*Data shown*.

┏━━

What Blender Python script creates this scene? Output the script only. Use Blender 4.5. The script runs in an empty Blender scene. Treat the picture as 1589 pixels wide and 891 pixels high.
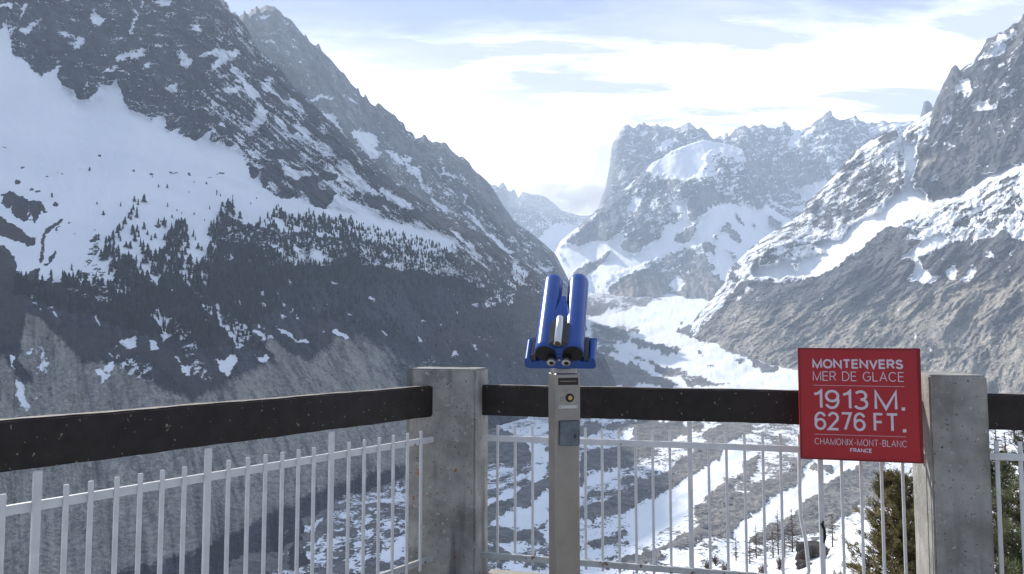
import bpy, bmesh, math, random
import numpy as np
from mathutils import Vector, Matrix
random.seed(7); np.random.seed(7)
S = bpy.context.scene
COL = S.collection
R_ = math.radians

# ------------------------------------------------------------ camera, light, exposure
FPX, CX, CY = 1150.0, 794.5, 445.5          # focal length and centre of the photograph in its own pixels
PITCH, EYE = R_(3.71), 1.6
cam = bpy.data.cameras.new('camera'); cam.sensor_width = 36; cam.lens = FPX / 1589 * 36
cam.clip_start = 0.05; cam.clip_end = 60000
camo = bpy.data.objects.new('camera', cam); COL.objects.link(camo)
camo.location = (0, 0, EYE); camo.rotation_euler = (R_(90) + PITCH, 0, 0)
S.camera = camo
SUN_AZ, SUN_EL = R_(-41), R_(36)            # azimuth from +Y, negative = towards -X
sun = bpy.data.lights.new('sun', 'SUN'); sun.energy = 5.0; sun.angle = R_(0.6); sun.color = (1.0, 0.95, 0.87)
suno = bpy.data.objects.new('sun', sun); COL.objects.link(suno)
sd = Vector((math.sin(SUN_AZ) * math.cos(SUN_EL), math.cos(SUN_AZ) * math.cos(SUN_EL), math.sin(SUN_EL)))
suno.rotation_euler = sd.to_track_quat('Z', 'Y').to_euler()
S.view_settings.view_transform = 'Standard'; S.view_settings.look = 'None'
S.view_settings.exposure = 0.54; S.view_settings.gamma = 1.0; S.view_settings.use_curve_mapping = False
S.render.engine = 'CYCLES'
S.cycles.use_denoising = True
try: S.cycles.denoiser = 'OPENIMAGEDENOISE'
except Exception: pass
S.cycles.volume_bounces = 2; S.cycles.max_bounces = 6; S.cycles.diffuse_bounces = 3
S.cycles.sample_clamp_indirect = 4.0

class NT:
    """tiny helper to write node trees"""
    def __init__(s, tree): s.t = tree; tree.nodes.clear()
    def n(s, kind, **kw):
        nd = s.t.nodes.new(kind)
        for k, v in kw.items():
            if k.startswith('_'): nd.inputs[k[1:].replace('_', ' ')].default_value = v
            else: setattr(nd, k, v)
        return nd
    def l(s, a, b): s.t.links.new(a, b)
    def inp(s, sock, v):
        if hasattr(v, 'bl_idname') or hasattr(v, 'is_output'): s.l(v, sock)
        else: sock.default_value = v
    def math(s, op, a, b=0.0, c=0.0, clamp=False):
        nd = s.t.nodes.new('ShaderNodeMath'); nd.operation = op; nd.use_clamp = clamp
        for i, v in enumerate((a, b, c)): s.inp(nd.inputs[i], v)
        return nd.outputs[0]
    def mr(s, v, a, b, c=0.0, d=1.0, smooth=True):
        nd = s.t.nodes.new('ShaderNodeMapRange'); nd.interpolation_type = 'SMOOTHSTEP' if smooth else 'LINEAR'
        for i, x in enumerate((v, a, b, c, d)): s.inp(nd.inputs[i], x)
        return nd.outputs[0]
    def mix(s, f, a, b):
        nd = s.t.nodes.new('ShaderNodeMix'); nd.data_type = 'RGBA'
        s.inp(nd.inputs[0], f); s.inp(nd.inputs[6], a); s.inp(nd.inputs[7], b)
        return nd.outputs[2]
    def noise(s, vec, scale, detail=4, rough=0.55, dist=0.0):
        nd = s.t.nodes.new('ShaderNodeTexNoise')
        nd.inputs['Scale'].default_value = scale; nd.inputs['Detail'].default_value = detail
        nd.inputs['Roughness'].default_value = rough; nd.inputs['Distortion'].default_value = dist
        if vec is not None: s.l(vec, nd.inputs['Vector'])
        return nd.outputs['Fac']
    def mapping(s, vec, scale=(1, 1, 1), rot=(0, 0, 0), loc=(0, 0, 0)):
        nd = s.t.nodes.new('ShaderNodeMapping')
        nd.inputs['Scale'].default_value = scale; nd.inputs['Rotation'].default_value = rot; nd.inputs['Location'].default_value = loc
        s.l(vec, nd.inputs['Vector']); return nd.outputs[0]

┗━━

*Task*.
Reproduce the material above exactly, first line through the line that contains "R_ = math.radians", minus the pictures.

*Complete output*.
What Blender Python script creates this scene? Output the script only. Use Blender 4.5. The script runs in an empty Blender scene. Treat the picture as 1589 pixels wide and 891 pixels high.
import bpy, bmesh, math, random
import numpy as np
from mathutils import Vector, Matrix
random.seed(7); np.random.seed(7)
S = bpy.context.scene
COL = S.collection
R_ = math.radians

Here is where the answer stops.